Remaining priorities:

  1. Construct a new Escanaba D-T Substation (C22, non-ATC), and
    • Provisional project is moving forward with a 2014 in-service date pending D-T interconnection request analyses.
  2. Add a new 345/138-kV transformation at the Arnold Substation (C21).
    • We are currently considering whether to install the Arnold transformer or an alternative, the Chalk Hills – Chandler 138-kV line project. The answer is dependent on determining generation availability in the area.

Please refer to Zone 2 – 2011 study results and our Asset Renewal section for further details related to the above projects.

Munising/Newberry area core solutions

The list of core projects that ATC and its stakeholders identified in the Munising area is shown in Solution Set B of Figure UP-8C-MN and includes the following:

  1. Construct a second Gwinn-Forsyth 69-kV line (C10),
    1. This project is provisional in nature with a tentative 2016 in-service date. Further studies will be conducted in 2010-2011 to determine the scope and in-service date of this project.
  2. Close the normally open Seney-Blaney Park 69-kV line and uprate the entire Munising-Seney-Blaney Park 69-kV (Inland) line to 167º F operation (C17),
    • This project is provisional in nature and moving forward with a 2014 in-service date.
  3. Asset Renewal projects on the Munising138 138-kV line (C-AR1), and
    • This project is proposed in nature and is scheduled for a 2012 in-service date.
  4. Asset Renewal projects on the AuTrain, Inland, and 6952 69-kV lines (C-AR1, C-AR2, C-AR3).
    • These 69-kV projects are proposed in nature and have projected in-service dates in the 2011-2014 timeframe.

Please refer to Zone 2 – 2011 study results and our Asset Renewal section for further details related to the above projects.

Western area core solutions

ATC intends to implement more detailed project development later this year or early 2011 for the western area. The refined list of core projects that ATC and its stakeholders identified in the Western area is shown in Figure UP-8C-W includes the following:

  1. Uprate the M38-Atlantic 69-kV overhead line to 167º F and Minimum Asset Renewal (W13, W-AR1), and
    • This project is provisional in nature. The scope is being developed and is moving forward in the 2014 timeframe.
  2. Asset Renewal of Conover – Mass 69-kV line 6530 (W-AR2).
    • This project is provisional in nature and is scheduled to be in-service in the 2018 timeframe.

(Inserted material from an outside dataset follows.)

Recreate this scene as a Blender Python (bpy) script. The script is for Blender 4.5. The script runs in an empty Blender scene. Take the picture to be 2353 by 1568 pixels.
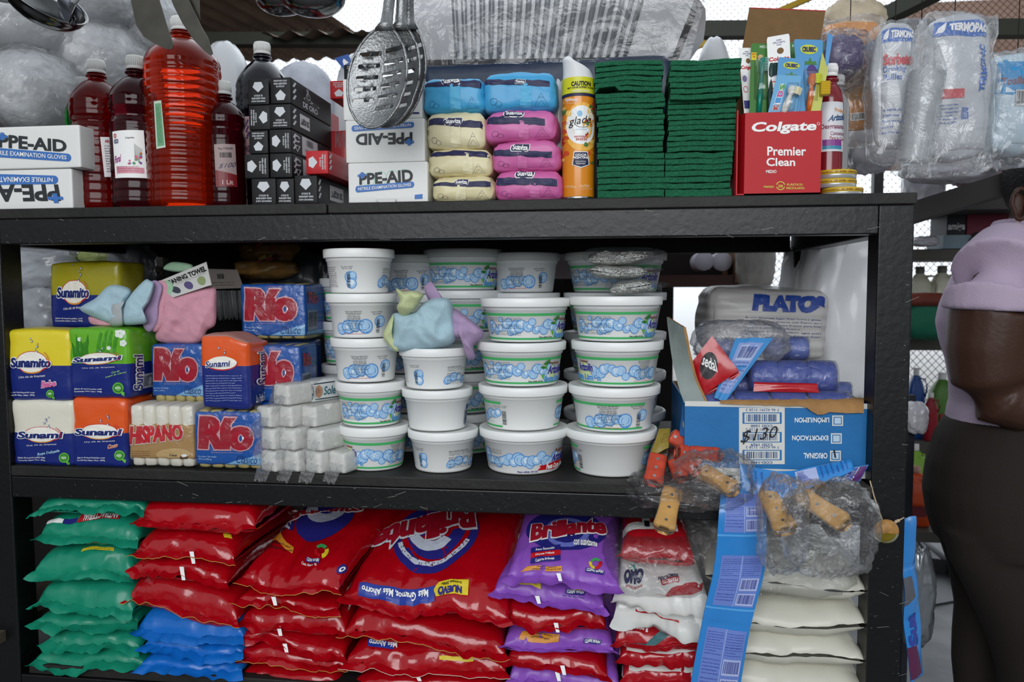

Please refer to Zone 2 – 2011 study results and our Asset Renewal section for further details related to the above projects.

High Retirements Future Enhancement

In 2010, we kicked off the High Retirements #2 Future to respond to stakeholder feedback given during the Collaborative process. As part of this effort, we initiated an update to the previous High Retirements future, working with stakeholders to develop and revise our modeling assumptions to create a new 2024 model. The feedback that our stakeholders identified the following adjustments to our 2024 summer peak model:

  • Increase load levels to 1.0 - 1.5% growth per year, and
  • Assume very low U.P. generation.
    • Scenario 2A – 350 MW of area generation assumed retired, and
    • Scenario 2B – 500 MW of area generation assumed retired.

Our preliminary analyses indicate that our models will not solve under six critical contingencies in scenarios 2A and 2B. Therefore significant transmission and/or generation upgrades would likely be required to address either scenario. Please refer to the UP Collaborative - HR2 Needs presentation for details.

The results of our preliminary needs analyses under one non-convergent 345-kV contingency are shown in Figure UP-HR1. As shown, if 350 MW of U.P. area generation are assumed retired, the potential for widespread voltage collapse could exist under contingency conditions in the U.P. including the northern portion of Wisconsin.

We recently determined preliminary solutions to the issues identified in scenarios 2A and 2B. To address the potential issues, a series of studies was recently completed to determine the most efficient way to resolve the prospective situation(s), using several strategies:

  • New 345-kV transmission lines from Northern Wisconsin into the U.P.,
  • New 138-kV transmission lines traversing portions of the U.P. and northern Wisconsin,
  • Synchronous condensers at various sites in the area,
  • Static VAR Compensators (SVCs) at various sites in the area,
  • Generation at various sites in the area, and/or
  • Any combination of the above.

Please refer to the UP Collaborative - HR2 Results Summary presentation for the results of our initial screening analyses.

Conclusion

ATC will continue to develop and refine core projects identified as part of the U.P. Energy Collaborative. Results from our High Retirements #2 study may add projects for further consideration.